Tata Group and Reliance Industries, vying for premium retail real estate in Mumbai
Tata Group and Reliance Industries, vying for premium retail real estate in Mumbai
Tata Group and Reliance Industries, two of India’s largest conglomerates, while contending for premium retail real estate in Mumbai extend their footprints, creating rivalry in a city starved of marquee properties.
From Zara and Starbucks to Westside and Titan, the Tata Group occupies nearly 25 million square feet of retail space in India which is still no match for Reliance Industries controlling three times more at 73 million sq ft for more than 100 local and global brands.
However, in Mumbai, they are evenly matched, having nearly
3 million sq ft of retail space each, a quarter of what is considered the most prime retail real estate in the country, with both the retail giants vying for more.
As per Devangshu Dutta, Founder, Third Eyesight, a strategy consulting firm, in a
modern retail environment, most visible locations contain more successful or larger brands.

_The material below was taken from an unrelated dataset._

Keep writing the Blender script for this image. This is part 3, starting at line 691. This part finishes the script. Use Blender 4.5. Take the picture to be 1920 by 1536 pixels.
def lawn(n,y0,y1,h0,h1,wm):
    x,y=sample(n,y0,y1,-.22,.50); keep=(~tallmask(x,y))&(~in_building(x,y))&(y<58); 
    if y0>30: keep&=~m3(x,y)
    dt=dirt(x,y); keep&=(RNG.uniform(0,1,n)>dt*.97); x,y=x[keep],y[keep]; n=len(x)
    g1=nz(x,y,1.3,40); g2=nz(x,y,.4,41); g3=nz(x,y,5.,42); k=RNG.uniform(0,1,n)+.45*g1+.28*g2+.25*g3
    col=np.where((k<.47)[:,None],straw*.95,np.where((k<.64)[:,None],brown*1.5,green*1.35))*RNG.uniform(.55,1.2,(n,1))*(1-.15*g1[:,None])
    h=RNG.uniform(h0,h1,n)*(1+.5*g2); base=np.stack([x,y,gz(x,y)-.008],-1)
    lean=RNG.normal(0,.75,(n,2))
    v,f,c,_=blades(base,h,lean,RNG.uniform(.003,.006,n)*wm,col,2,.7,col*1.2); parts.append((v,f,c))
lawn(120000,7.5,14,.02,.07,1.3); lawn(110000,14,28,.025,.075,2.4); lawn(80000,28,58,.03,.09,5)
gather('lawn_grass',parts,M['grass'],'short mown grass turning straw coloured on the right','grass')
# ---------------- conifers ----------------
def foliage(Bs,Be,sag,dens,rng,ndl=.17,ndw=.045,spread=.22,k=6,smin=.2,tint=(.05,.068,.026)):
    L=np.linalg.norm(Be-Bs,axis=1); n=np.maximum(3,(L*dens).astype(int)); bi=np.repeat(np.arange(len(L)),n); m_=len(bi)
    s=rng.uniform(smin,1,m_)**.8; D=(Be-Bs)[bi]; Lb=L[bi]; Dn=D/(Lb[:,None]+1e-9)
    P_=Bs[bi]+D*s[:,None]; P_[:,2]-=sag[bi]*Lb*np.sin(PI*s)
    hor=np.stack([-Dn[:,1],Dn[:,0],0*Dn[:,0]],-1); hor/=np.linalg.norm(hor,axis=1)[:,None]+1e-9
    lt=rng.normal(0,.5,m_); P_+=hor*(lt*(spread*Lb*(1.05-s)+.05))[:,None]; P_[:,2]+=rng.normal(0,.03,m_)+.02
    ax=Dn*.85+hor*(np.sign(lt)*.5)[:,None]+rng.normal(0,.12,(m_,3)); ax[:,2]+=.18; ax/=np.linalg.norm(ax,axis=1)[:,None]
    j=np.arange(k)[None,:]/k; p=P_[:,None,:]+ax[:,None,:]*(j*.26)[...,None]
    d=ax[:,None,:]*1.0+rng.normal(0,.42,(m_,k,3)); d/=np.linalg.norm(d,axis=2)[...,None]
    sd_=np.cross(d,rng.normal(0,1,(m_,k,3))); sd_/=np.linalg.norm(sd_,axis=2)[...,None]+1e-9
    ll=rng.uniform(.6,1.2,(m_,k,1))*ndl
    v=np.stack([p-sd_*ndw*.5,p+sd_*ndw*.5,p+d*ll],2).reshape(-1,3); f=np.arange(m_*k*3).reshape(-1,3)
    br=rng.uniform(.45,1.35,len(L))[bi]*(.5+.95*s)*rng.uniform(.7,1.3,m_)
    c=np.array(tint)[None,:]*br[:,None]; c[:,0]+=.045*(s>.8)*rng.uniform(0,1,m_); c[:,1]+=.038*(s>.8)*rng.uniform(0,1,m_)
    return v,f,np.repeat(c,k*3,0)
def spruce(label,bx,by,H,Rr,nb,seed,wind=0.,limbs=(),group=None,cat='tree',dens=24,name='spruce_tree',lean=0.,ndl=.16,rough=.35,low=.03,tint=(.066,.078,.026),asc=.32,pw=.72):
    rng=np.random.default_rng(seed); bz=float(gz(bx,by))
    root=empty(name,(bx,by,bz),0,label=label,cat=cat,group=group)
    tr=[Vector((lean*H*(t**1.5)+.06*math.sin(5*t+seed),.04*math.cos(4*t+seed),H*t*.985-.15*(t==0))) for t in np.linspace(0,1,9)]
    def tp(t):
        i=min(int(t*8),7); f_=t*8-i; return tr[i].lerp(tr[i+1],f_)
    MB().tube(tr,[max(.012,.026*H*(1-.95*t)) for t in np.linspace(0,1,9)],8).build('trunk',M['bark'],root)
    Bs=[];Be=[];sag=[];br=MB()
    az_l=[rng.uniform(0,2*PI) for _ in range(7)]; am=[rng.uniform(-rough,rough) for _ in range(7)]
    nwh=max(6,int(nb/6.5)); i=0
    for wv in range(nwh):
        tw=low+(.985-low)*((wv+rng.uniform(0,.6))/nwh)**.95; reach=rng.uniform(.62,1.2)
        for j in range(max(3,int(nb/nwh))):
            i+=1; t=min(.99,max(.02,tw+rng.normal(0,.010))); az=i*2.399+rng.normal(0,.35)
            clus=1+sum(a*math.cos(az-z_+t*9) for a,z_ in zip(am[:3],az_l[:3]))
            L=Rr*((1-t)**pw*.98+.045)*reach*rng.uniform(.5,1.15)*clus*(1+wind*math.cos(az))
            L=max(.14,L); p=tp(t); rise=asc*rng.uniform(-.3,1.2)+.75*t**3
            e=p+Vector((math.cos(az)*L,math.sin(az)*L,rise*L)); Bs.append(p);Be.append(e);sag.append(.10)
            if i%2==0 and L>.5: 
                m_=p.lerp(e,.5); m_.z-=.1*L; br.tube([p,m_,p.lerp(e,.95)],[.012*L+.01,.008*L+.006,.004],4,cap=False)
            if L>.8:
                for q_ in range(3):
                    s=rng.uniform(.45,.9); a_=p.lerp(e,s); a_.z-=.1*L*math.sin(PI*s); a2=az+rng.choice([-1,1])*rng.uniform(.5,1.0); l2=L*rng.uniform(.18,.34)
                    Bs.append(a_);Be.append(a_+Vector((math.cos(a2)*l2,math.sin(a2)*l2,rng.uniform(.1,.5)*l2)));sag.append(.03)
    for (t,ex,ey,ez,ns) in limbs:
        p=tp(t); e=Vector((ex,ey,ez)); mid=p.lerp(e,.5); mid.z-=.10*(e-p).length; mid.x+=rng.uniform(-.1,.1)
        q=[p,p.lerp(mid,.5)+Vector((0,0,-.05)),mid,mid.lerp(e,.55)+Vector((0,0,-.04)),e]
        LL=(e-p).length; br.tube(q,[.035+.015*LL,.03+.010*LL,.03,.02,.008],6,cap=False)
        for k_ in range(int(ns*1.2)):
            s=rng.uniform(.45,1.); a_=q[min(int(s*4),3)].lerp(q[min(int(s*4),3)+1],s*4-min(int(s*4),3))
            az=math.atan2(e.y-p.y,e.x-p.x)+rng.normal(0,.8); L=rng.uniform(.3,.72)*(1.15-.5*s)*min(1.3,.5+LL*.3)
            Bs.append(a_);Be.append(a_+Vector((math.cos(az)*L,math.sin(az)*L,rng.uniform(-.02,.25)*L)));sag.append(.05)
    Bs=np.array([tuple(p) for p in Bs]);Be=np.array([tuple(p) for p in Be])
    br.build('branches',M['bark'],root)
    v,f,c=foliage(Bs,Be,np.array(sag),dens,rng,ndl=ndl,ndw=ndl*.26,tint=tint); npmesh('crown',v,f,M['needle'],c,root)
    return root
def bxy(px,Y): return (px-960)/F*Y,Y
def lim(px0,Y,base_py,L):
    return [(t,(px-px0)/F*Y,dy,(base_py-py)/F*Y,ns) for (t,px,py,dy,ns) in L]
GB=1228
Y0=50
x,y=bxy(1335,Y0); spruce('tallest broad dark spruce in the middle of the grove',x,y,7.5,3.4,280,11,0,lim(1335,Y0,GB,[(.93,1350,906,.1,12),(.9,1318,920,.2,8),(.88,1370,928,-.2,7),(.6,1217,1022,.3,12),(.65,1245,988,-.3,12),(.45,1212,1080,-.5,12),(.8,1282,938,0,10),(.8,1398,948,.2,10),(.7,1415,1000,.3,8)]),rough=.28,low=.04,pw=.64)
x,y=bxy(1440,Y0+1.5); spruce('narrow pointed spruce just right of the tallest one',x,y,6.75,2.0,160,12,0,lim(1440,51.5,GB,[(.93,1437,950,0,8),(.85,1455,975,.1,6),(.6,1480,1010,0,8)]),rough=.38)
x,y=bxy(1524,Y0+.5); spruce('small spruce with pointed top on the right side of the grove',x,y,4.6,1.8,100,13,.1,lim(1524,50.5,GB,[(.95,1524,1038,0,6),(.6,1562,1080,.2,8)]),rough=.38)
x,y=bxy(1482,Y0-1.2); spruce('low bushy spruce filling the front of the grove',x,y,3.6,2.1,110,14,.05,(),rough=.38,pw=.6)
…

It just so happens that many of those brands are owned by either Reliance or the Tatas
He adds that Tatas have been in retail for longer but also slower to scale up compared to Reliance which had this stated ambition of being the most dominant and put the money behind it.

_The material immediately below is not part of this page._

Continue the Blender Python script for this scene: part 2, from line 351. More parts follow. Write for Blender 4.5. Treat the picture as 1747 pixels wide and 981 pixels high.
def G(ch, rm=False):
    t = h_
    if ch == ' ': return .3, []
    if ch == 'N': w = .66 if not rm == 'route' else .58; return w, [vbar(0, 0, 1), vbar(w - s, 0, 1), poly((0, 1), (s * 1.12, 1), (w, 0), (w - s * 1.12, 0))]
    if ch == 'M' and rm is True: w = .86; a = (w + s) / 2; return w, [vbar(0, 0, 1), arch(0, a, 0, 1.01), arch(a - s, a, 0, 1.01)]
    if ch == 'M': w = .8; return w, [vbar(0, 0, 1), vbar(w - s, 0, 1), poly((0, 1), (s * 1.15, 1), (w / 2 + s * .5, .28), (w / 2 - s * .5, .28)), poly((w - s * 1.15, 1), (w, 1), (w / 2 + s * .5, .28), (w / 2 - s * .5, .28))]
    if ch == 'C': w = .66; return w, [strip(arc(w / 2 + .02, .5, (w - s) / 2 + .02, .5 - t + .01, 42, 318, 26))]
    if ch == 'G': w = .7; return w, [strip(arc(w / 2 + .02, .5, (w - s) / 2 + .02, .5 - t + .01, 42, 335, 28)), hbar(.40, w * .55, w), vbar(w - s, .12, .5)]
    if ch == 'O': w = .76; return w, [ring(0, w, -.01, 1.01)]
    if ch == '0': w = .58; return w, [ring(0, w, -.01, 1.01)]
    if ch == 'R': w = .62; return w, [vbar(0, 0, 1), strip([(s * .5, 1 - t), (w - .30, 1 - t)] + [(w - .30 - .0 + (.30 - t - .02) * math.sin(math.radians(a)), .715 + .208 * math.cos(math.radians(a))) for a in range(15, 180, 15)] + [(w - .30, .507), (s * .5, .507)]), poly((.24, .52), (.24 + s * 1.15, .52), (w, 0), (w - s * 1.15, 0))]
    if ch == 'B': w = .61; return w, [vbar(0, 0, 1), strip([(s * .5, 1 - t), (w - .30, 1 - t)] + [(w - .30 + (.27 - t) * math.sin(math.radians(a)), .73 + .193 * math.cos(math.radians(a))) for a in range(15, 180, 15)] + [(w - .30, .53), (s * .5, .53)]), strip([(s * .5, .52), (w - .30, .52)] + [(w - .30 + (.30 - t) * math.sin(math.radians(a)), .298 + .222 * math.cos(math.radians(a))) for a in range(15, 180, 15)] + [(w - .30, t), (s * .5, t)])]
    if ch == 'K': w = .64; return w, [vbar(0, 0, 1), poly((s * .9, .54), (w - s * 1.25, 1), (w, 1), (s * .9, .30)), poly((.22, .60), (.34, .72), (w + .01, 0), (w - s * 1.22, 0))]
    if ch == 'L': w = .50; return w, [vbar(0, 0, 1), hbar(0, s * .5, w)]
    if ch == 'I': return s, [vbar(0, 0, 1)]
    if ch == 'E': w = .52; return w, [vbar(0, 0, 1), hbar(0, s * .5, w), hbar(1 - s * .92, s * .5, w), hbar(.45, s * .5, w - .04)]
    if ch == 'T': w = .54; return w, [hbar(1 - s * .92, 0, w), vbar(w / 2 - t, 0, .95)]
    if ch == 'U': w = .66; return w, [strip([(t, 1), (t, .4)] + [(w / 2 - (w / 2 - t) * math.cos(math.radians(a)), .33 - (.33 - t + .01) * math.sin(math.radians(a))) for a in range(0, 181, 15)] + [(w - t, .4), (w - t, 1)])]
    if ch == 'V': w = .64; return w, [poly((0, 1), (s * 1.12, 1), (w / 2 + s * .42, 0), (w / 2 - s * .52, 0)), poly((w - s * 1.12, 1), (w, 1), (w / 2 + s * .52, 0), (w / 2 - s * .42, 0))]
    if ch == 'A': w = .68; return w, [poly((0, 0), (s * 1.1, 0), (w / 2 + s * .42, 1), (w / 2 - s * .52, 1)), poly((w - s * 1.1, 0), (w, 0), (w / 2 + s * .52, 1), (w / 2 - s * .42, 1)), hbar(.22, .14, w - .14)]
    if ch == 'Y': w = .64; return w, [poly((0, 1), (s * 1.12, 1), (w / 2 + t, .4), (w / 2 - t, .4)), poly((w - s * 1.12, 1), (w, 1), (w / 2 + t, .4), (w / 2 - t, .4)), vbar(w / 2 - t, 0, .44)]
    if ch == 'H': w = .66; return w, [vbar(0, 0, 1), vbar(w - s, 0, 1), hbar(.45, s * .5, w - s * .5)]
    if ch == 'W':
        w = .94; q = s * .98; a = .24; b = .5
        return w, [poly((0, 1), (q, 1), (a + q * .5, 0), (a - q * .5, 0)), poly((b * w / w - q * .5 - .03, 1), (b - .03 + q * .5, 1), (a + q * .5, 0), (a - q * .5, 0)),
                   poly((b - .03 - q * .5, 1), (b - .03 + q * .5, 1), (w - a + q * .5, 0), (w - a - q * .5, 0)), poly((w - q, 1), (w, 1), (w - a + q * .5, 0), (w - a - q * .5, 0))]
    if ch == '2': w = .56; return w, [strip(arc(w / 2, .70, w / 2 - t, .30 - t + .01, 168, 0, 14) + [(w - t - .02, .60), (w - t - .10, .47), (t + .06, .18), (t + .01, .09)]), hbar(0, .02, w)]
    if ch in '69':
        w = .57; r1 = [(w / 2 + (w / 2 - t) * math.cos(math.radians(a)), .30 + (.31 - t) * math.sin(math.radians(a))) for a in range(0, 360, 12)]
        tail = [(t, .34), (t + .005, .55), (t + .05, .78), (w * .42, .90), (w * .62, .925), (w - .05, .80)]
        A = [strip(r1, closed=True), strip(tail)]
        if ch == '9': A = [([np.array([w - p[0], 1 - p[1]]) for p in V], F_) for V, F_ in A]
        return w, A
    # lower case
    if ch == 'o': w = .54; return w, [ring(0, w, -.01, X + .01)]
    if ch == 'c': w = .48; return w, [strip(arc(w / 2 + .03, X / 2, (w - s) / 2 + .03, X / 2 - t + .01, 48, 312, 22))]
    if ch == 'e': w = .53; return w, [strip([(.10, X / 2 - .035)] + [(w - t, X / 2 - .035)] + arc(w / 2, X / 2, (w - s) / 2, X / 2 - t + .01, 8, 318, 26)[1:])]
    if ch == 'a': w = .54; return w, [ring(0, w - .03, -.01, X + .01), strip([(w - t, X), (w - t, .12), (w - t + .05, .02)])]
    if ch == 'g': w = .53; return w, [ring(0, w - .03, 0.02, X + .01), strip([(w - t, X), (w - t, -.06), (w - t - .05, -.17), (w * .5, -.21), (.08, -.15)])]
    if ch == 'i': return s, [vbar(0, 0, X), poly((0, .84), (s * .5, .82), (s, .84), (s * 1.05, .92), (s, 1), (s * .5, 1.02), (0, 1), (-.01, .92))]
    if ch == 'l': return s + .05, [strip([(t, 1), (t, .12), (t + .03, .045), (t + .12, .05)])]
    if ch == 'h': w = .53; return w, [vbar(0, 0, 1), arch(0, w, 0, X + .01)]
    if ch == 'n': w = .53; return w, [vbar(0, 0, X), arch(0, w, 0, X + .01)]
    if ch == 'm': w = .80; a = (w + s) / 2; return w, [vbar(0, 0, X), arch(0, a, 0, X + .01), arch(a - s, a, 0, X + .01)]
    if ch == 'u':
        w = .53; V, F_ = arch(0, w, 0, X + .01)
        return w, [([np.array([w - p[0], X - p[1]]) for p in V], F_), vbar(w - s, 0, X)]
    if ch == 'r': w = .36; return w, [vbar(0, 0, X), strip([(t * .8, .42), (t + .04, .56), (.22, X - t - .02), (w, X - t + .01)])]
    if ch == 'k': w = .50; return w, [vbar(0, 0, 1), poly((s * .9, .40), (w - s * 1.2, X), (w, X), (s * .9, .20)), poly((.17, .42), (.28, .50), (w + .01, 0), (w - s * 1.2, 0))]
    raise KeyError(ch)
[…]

Experts reveal that in a market where demand is much higher than supply, developers and landlords seek to separate the wheat from the chaff.

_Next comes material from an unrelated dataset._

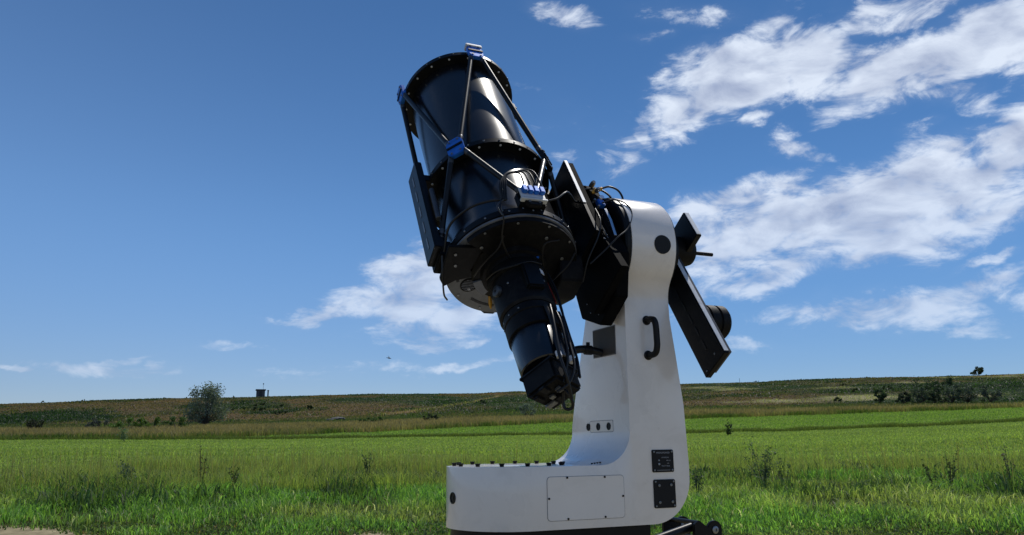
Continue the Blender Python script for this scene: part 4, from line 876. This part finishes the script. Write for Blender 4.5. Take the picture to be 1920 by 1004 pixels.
rot = lt([(.405, .098), (.409, .101), (.438, .101), (.441, .097), (.447, .097), (.450, .101), (.505, .101), (.508, .095)], 'rotator', BLACKR)
sh = lt([(.508, .092), (.513, .095), (.652, .092), (.656, .088)], 'camera_barrel', GLOSS)
for a in (8, 47):
    MB().tube([cyp(a, -.44, .108), cyp(a, -.53, .110), cyp(a-4, -.65, .104)], .0075, 8).build('cable', RUBBER, camt)
def rot_y(mb, deg): bmesh.ops.transform(mb.bm, matrix=Matrix.Translation((XT, 0, Q0)) @ Matrix.Rotation(math.radians(deg), 4, 'Y') @ Matrix.Translation((-XT, 0, -Q0)), verts=mb.bm.verts); return mb
hb = MB().box(XT-.068, XT+.076, -.752, -.656, Q0-.070, Q0+.070, .010); rot_y(hb, 28); cbx = hb.build('camera_housing', BLACKR, camt)
hb = MB().box(XT-.072, XT+.080, -.676, -.664, Q0-.074, Q0+.074, .003); rot_y(hb, 28); hb.build('housing_lip', BLACK, cbx)
for i, (x, z, w, h, m) in enumerate(((-.052, .0, .020, .012, PLASTIC), (-.01, .03, .014, .010, STEEL), (.03, .0, .016, .012, PLASTIC), (.03, -.04, .012, .02, STEEL), (-.03, -.045, .02, .01, PLASTIC), (0, -.01, .01, .01, STEEL))):
    hb = MB().box(XT+x-w, XT+x+w, -.762, -.7515, Q0+z-h, Q0+z+h, .002); rot_y(hb, 28); hb.build('socket', m, cbx)
for i, (a, r) in enumerate(((4, .088), (43, .088))):
    c = cyp(a, -.648, r+.008); MB().lathe(c, (0, -1, 0), [(0, .011), (.022, .011)], 10).build('plug_sleeve', OFFWHITE, camt)
def ccable(pts, r=.0048, m=RUBBER): return MB().tube(pts, r, 8).build('cable', m, camt, 60)
ccable([cyp(60, -.22, .12), cyp(62, -.30, .128), cyp(60, -.42, .122), cyp(50, -.52, .112), cyp(42, -.62, .108), cyp(36, -.70, .10), cyp(20, -.76, .07), cyp(-20, -.78, .05)])
ccable([cyp(72, -.22, .12), cyp(76, -.32, .13), cyp(74, -.43, .126), cyp(66, -.53, .118), cyp(62, -.63, .114), cyp(60, -.72, .10)])
ccable([cyp(84, -.215, .12), cyp(86, -.27, .127), cyp(84, -.33, .126)], .003, REDC)
ccable([cyp(20, -.43, .108), cyp(10, -.50, .12), cyp(4, -.58, .12), cyp(0, -.66, .11), cyp(10, -.74, .085), cyp(60, -.79, .05)], .006)
ccable([cyp(30, -.44, .110), cyp(24, -.52, .122), cyp(20, -.60, .12), cyp(18, -.68, .105), cyp(10, -.75, .06)], .005, POLE)
ccable([cyp(30, -.75, .035), cyp(50, -.775, .045), cyp(70, -.80, .05), cyp(95, -.808, .05), cyp(120, -.798, .04), cyp(110, -.775, .032), cyp(60, -.755, .03)], .0055)
ccable([Mt(-.195, .0, 1.165), Mt(-.205, .0, 1.12), Mt(-.24, .05, 1.08), cyp(95, -.60, .12), cyp(85, -.68, .10)], .013, RUBBER)
for a in range(-150, -20, 26): put(SCREW_DEF, rot, cyp(a, -.425, .101), cyp(a, 0, 1)-cyp(a, 0, 0), .7)
lp = MB(); lp.tube([cyp(-95, -.205, .122), cyp(-60, -.235, .128), cyp(-30, -.25, .128), cyp(0, -.235, .126), cyp(30, -.222, .124)], .003, 7); lp.build('cable', RUBBER, camt, 60)

for o in (SCREW_DEF, DARKSCREW, BRIGHTSCREW): bpy.data.objects.remove(o)
SC.render.engine = 'CYCLES'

Eventually, success in Mumbai’s retail real estate scene hinges on a delicate equilibrium amidst accommodating industry leaders and fostering a vibrant, varied shopping environment.
As per Abhishek Sharma, director, retail, at commercial real estate consultants Knight Frank India, in the competitive landscape of retail real estate in Mumbai, commercial developers and mall owners often face the strategic challenge of accommodating prominent retail brands.
Adding that these big brands, with a significant market share of 40-45% in the Indian retail sector, can easily be termed as industry giants and possess the potential to command 45-50% of space in any mall.
According to Sharma, there may be perceptions of preferential treatments, but the dynamics are complex, and developers must balance the demand from these major brands with the need for a diverse tenant mix.
Tata Group embarked into the retail business in the late 1980s, initially by opening Titan watch stores and a decade later by launching department store Westside.
So far, it has about 4,600 stores, including brands such as Tanishq, Starbucks, Westside, Zudio, Zara and Croma.
While Reliance Retail started in 2006, it overcompensated for its late entry by aggressively opening stores across formats. Reliance has over 18,774 stores across supermarkets, electronics, jewellery, and apparel space.
It has also either partnered or acquired over 80 global brands, from Gap and Superdry to Balenciaga and Jimmy Choo.
Experts reveal that a diverse portfolio of brands across various segments through strategic partnerships and collaborations helps an entity like Reliance to leverage synergies and enhance retail presence, especially in malls, experts said.
The array of brands with Reliance bouquet allows it to enter early into the project and set the tone and positioning of the mall,” said a retail leasing expert who requested not to be identified.
A person added that this positively helps the mall to set its own positioning and future tenant mix. It also helps Reliance place their brands in most relevant zones within the mall, and emerge as a clear differentiator in a city like Mumbai where brands are already jostling for space, costliest in the country.